Raw data:
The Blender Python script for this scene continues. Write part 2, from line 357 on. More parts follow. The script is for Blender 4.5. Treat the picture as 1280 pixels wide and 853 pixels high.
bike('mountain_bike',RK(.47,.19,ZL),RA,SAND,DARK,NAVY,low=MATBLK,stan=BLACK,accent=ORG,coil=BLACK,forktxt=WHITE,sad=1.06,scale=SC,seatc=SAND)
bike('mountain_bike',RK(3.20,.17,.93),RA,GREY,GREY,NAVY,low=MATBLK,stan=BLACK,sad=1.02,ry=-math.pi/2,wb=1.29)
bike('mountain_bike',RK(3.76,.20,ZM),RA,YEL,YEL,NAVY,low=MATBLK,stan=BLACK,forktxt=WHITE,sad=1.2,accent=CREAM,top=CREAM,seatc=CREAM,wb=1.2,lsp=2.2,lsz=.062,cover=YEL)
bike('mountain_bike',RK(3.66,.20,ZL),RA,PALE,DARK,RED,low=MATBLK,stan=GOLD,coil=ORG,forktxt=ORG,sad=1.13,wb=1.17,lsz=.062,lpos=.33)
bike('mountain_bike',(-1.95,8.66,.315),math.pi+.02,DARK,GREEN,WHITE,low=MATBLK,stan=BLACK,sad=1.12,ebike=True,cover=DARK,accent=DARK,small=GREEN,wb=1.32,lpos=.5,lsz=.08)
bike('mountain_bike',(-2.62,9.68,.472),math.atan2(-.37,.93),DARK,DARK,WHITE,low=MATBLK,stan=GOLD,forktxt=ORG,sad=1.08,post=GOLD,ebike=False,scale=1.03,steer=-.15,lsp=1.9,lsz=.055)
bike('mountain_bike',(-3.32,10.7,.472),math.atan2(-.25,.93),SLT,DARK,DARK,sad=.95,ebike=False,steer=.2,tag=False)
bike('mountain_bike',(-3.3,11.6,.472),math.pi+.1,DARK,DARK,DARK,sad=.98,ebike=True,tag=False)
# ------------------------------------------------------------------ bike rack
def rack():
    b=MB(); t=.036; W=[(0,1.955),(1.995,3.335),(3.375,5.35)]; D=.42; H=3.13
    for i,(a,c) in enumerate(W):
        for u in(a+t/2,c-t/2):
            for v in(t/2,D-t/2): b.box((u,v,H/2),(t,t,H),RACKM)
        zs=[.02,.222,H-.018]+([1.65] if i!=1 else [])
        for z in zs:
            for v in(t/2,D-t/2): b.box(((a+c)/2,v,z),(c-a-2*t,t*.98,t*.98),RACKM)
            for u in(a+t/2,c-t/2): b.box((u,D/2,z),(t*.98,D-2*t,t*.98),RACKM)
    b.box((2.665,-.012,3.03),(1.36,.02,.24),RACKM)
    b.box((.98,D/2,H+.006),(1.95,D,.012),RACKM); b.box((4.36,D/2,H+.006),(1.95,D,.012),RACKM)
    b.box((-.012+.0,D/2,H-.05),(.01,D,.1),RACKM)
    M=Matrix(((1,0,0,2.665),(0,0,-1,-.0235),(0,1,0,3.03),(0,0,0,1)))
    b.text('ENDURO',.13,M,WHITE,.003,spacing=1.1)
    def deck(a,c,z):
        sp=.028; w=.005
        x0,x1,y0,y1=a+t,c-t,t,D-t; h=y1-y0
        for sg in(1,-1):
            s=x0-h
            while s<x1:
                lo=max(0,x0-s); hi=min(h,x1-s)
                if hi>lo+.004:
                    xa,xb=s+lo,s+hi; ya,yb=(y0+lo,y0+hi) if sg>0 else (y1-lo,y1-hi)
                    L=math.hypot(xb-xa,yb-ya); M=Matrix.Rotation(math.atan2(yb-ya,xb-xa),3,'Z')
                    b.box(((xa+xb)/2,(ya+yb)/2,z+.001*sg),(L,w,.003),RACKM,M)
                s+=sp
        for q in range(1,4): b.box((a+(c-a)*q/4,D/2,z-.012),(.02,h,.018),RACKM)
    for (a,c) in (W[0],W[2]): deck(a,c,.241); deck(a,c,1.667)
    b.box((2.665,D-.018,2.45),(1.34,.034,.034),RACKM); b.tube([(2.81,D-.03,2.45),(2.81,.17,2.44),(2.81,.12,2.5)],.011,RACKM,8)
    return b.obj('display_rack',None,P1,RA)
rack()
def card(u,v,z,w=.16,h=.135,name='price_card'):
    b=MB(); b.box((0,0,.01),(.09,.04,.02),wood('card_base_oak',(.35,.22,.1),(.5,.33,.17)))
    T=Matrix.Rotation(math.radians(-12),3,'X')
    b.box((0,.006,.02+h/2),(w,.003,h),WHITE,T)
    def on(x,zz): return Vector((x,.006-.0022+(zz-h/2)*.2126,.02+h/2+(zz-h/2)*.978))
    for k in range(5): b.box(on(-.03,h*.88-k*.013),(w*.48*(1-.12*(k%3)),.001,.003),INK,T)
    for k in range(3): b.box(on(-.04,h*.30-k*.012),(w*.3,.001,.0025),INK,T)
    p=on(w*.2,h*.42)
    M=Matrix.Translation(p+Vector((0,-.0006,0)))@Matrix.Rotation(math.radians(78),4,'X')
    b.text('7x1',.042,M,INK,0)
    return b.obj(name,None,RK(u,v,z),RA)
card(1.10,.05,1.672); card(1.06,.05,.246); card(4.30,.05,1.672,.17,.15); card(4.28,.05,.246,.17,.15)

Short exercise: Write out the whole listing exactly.

Finished task:
The Blender Python script for this scene continues. Write part 2, from line 357 on. More parts follow. The script is for Blender 4.5. Treat the picture as 1280 pixels wide and 853 pixels high.
bike('mountain_bike',RK(.47,.19,ZL),RA,SAND,DARK,NAVY,low=MATBLK,stan=BLACK,accent=ORG,coil=BLACK,forktxt=WHITE,sad=1.06,scale=SC,seatc=SAND)
bike('mountain_bike',RK(3.20,.17,.93),RA,GREY,GREY,NAVY,low=MATBLK,stan=BLACK,sad=1.02,ry=-math.pi/2,wb=1.29)
bike('mountain_bike',RK(3.76,.20,ZM),RA,YEL,YEL,NAVY,low=MATBLK,stan=BLACK,forktxt=WHITE,sad=1.2,accent=CREAM,top=CREAM,seatc=CREAM,wb=1.2,lsp=2.2,lsz=.062,cover=YEL)
bike('mountain_bike',RK(3.66,.20,ZL),RA,PALE,DARK,RED,low=MATBLK,stan=GOLD,coil=ORG,forktxt=ORG,sad=1.13,wb=1.17,lsz=.062,lpos=.33)
bike('mountain_bike',(-1.95,8.66,.315),math.pi+.02,DARK,GREEN,WHITE,low=MATBLK,stan=BLACK,sad=1.12,ebike=True,cover=DARK,accent=DARK,small=GREEN,wb=1.32,lpos=.5,lsz=.08)
bike('mountain_bike',(-2.62,9.68,.472),math.atan2(-.37,.93),DARK,DARK,WHITE,low=MATBLK,stan=GOLD,forktxt=ORG,sad=1.08,post=GOLD,ebike=False,scale=1.03,steer=-.15,lsp=1.9,lsz=.055)
bike('mountain_bike',(-3.32,10.7,.472),math.atan2(-.25,.93),SLT,DARK,DARK,sad=.95,ebike=False,steer=.2,tag=False)
bike('mountain_bike',(-3.3,11.6,.472),math.pi+.1,DARK,DARK,DARK,sad=.98,ebike=True,tag=False)
# ------------------------------------------------------------------ bike rack
def rack():
    b=MB(); t=.036; W=[(0,1.955),(1.995,3.335),(3.375,5.35)]; D=.42; H=3.13
    for i,(a,c) in enumerate(W):
        for u in(a+t/2,c-t/2):
            for v in(t/2,D-t/2): b.box((u,v,H/2),(t,t,H),RACKM)
        zs=[.02,.222,H-.018]+([1.65] if i!=1 else [])
        for z in zs:
            for v in(t/2,D-t/2): b.box(((a+c)/2,v,z),(c-a-2*t,t*.98,t*.98),RACKM)
            for u in(a+t/2,c-t/2): b.box((u,D/2,z),(t*.98,D-2*t,t*.98),RACKM)
    b.box((2.665,-.012,3.03),(1.36,.02,.24),RACKM)
    b.box((.98,D/2,H+.006),(1.95,D,.012),RACKM); b.box((4.36,D/2,H+.006),(1.95,D,.012),RACKM)
    b.box((-.012+.0,D/2,H-.05),(.01,D,.1),RACKM)
    M=Matrix(((1,0,0,2.665),(0,0,-1,-.0235),(0,1,0,3.03),(0,0,0,1)))
    b.text('ENDURO',.13,M,WHITE,.003,spacing=1.1)
    def deck(a,c,z):
        sp=.028; w=.005
        x0,x1,y0,y1=a+t,c-t,t,D-t; h=y1-y0
        for sg in(1,-1):
            s=x0-h
            while s<x1:
                lo=max(0,x0-s); hi=min(h,x1-s)
                if hi>lo+.004:
                    xa,xb=s+lo,s+hi; ya,yb=(y0+lo,y0+hi) if sg>0 else (y1-lo,y1-hi)
                    L=math.hypot(xb-xa,yb-ya); M=Matrix.Rotation(math.atan2(yb-ya,xb-xa),3,'Z')
                    b.box(((xa+xb)/2,(ya+yb)/2,z+.001*sg),(L,w,.003),RACKM,M)
                s+=sp
        for q in range(1,4): b.box((a+(c-a)*q/4,D/2,z-.012),(.02,h,.018),RACKM)
    for (a,c) in (W[0],W[2]): deck(a,c,.241); deck(a,c,1.667)
    b.box((2.665,D-.018,2.45),(1.34,.034,.034),RACKM); b.tube([(2.81,D-.03,2.45),(2.81,.17,2.44),(2.81,.12,2.5)],.011,RACKM,8)
    return b.obj('display_rack',None,P1,RA)
rack()
def card(u,v,z,w=.16,h=.135,name='price_card'):
    b=MB(); b.box((0,0,.01),(.09,.04,.02),wood('card_base_oak',(.35,.22,.1),(.5,.33,.17)))
    T=Matrix.Rotation(math.radians(-12),3,'X')
    b.box((0,.006,.02+h/2),(w,.003,h),WHITE,T)
    def on(x,zz): return Vector((x,.006-.0022+(zz-h/2)*.2126,.02+h/2+(zz-h/2)*.978))
    for k in range(5): b.box(on(-.03,h*.88-k*.013),(w*.48*(1-.12*(k%3)),.001,.003),INK,T)
    for k in range(3): b.box(on(-.04,h*.30-k*.012),(w*.3,.001,.0025),INK,T)
    p=on(w*.2,h*.42)
    M=Matrix.Translation(p+Vector((0,-.0006,0)))@Matrix.Rotation(math.radians(78),4,'X')
    b.text('7x1',.042,M,INK,0)
    return b.obj(name,None,RK(u,v,z),RA)
card(1.10,.05,1.672); card(1.06,.05,.246); card(4.30,.05,1.672,.17,.15); card(4.28,.05,.246,.17,.15)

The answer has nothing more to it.